++++ Entries shown ++++
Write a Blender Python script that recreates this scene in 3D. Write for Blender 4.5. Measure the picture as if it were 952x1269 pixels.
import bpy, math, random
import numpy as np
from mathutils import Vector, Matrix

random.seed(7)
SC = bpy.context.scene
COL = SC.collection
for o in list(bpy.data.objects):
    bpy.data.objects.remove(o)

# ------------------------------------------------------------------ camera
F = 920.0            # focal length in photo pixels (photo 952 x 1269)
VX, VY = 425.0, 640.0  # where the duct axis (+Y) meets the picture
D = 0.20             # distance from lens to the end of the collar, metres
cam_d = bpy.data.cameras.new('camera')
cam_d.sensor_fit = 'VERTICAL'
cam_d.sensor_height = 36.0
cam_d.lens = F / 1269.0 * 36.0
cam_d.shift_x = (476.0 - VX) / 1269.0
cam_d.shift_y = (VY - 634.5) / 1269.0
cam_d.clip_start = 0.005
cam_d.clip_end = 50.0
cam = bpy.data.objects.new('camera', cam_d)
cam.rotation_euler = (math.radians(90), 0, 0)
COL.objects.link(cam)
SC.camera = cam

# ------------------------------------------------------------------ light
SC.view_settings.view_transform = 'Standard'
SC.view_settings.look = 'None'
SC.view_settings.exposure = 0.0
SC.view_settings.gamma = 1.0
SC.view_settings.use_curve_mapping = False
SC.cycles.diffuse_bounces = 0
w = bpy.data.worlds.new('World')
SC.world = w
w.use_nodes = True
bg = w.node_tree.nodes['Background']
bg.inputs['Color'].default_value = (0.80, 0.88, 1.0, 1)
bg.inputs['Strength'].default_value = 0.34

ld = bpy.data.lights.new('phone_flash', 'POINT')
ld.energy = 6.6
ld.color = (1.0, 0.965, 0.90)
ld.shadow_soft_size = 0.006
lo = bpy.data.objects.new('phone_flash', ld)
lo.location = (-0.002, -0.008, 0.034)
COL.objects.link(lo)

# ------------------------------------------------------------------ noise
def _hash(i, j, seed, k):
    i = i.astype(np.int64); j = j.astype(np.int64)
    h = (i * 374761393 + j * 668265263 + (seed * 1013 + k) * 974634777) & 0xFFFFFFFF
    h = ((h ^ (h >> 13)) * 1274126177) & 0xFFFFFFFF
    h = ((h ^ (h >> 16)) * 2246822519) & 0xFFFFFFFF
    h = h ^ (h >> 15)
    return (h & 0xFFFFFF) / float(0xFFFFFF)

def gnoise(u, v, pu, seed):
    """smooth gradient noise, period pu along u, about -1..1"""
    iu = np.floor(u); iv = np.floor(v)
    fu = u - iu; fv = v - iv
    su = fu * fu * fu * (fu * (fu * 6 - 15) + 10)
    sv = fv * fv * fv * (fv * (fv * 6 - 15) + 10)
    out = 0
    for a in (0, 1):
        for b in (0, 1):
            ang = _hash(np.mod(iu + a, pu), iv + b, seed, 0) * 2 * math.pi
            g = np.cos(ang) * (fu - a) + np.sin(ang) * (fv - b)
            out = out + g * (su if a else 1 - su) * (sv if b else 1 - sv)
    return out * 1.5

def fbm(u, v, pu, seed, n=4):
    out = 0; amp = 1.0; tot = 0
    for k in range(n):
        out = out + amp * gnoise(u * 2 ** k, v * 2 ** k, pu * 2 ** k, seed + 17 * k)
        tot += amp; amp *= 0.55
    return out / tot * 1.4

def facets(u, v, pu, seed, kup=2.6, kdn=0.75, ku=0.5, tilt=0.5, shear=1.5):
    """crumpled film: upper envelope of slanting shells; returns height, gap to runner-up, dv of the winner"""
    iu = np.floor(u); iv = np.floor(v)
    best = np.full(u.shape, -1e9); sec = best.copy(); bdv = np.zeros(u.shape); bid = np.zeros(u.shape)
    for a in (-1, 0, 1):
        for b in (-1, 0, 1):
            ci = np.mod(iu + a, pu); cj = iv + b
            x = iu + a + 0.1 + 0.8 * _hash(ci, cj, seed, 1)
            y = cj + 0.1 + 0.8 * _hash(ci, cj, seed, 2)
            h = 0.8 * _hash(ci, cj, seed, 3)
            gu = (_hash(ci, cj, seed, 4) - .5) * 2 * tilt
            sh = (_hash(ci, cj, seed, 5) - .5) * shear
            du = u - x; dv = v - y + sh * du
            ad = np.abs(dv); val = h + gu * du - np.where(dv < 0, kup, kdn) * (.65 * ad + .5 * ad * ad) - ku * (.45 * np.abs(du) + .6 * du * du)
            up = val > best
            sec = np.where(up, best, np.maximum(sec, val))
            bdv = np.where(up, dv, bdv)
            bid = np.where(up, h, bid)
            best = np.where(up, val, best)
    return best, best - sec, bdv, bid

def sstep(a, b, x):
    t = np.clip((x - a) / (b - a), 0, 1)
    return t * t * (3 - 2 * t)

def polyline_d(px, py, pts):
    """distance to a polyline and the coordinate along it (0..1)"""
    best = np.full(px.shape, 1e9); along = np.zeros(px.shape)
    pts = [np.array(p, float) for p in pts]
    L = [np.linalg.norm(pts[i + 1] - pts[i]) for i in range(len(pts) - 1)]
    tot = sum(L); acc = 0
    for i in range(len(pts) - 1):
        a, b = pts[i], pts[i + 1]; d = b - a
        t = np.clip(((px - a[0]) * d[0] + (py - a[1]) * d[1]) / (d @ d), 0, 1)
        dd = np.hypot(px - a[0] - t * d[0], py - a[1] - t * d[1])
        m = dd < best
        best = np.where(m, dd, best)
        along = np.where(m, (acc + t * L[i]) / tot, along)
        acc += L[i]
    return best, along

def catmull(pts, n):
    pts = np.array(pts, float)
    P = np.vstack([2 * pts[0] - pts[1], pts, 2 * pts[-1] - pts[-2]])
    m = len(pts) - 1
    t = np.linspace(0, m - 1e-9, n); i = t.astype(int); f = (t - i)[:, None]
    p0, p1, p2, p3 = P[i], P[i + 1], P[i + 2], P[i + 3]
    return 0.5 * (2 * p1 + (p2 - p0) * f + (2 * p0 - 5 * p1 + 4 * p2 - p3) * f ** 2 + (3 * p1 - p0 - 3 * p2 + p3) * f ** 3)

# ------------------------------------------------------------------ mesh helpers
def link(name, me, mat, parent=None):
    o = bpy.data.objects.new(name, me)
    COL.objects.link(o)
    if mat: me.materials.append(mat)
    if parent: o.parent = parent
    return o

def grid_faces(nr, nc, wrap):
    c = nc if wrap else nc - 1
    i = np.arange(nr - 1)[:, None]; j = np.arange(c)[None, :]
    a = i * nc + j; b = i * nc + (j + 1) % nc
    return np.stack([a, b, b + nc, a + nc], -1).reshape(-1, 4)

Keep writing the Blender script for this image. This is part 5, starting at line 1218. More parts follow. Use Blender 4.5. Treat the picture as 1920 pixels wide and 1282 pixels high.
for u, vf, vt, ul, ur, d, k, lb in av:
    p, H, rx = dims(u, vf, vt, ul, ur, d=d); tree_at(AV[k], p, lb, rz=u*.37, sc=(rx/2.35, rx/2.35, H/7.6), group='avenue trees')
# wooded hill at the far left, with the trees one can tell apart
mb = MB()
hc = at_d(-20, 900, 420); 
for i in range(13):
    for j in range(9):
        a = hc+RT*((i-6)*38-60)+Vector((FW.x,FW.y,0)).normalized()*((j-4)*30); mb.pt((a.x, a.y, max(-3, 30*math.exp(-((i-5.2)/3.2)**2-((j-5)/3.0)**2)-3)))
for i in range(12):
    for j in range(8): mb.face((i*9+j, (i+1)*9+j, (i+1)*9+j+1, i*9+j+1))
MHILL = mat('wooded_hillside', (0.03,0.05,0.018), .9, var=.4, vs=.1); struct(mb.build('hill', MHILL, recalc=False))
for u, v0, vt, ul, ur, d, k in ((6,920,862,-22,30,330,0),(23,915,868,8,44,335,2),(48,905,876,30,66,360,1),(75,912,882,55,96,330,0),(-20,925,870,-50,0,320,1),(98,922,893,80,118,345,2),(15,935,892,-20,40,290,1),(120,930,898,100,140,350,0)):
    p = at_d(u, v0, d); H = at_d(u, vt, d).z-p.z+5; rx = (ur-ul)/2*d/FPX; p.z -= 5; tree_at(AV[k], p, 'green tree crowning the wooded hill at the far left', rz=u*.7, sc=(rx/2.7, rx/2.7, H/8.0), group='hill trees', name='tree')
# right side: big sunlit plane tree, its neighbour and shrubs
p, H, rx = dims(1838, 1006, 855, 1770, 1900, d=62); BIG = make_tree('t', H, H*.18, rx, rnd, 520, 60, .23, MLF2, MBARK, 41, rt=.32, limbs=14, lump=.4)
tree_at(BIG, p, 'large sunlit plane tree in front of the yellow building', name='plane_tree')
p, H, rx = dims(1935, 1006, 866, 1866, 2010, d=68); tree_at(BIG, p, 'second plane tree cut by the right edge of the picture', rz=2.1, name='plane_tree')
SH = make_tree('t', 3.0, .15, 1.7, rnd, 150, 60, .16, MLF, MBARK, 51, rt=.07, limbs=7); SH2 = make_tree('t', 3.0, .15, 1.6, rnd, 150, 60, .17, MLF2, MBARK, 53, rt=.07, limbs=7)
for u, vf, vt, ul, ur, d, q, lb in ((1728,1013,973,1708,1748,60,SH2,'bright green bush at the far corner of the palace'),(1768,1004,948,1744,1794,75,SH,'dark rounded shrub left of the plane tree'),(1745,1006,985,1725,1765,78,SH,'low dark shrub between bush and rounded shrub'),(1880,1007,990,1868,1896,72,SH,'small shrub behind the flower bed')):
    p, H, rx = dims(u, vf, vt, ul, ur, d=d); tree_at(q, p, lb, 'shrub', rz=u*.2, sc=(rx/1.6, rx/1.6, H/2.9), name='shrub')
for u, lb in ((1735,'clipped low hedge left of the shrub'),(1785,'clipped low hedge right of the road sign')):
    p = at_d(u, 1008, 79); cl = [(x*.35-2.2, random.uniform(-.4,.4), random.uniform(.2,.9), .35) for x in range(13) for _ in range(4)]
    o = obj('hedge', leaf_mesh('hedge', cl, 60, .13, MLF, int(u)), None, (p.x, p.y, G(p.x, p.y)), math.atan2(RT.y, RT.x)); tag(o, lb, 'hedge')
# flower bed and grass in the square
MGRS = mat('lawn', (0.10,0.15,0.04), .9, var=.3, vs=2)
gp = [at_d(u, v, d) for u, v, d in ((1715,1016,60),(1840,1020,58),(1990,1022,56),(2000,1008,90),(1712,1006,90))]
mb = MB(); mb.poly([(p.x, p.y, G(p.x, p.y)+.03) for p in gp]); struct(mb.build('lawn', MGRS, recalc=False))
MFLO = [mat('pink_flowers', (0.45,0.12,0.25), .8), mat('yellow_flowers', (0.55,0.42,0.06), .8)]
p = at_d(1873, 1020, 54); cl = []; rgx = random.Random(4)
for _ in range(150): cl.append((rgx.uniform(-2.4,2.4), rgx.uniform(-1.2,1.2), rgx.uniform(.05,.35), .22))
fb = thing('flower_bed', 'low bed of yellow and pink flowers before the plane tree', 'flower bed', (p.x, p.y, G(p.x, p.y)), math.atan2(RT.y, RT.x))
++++
To do:
Return nothing but the lines from the first line of the listing through the line with "bpy.data.objects.remove(o)", please, keeping every one of them unchanged.

Final result:
Write a Blender Python script that recreates this scene in 3D. Write for Blender 4.5. Measure the picture as if it were 952x1269 pixels.
import bpy, math, random
import numpy as np
from mathutils import Vector, Matrix

random.seed(7)
SC = bpy.context.scene
COL = SC.collection
for o in list(bpy.data.objects):
    bpy.data.objects.remove(o)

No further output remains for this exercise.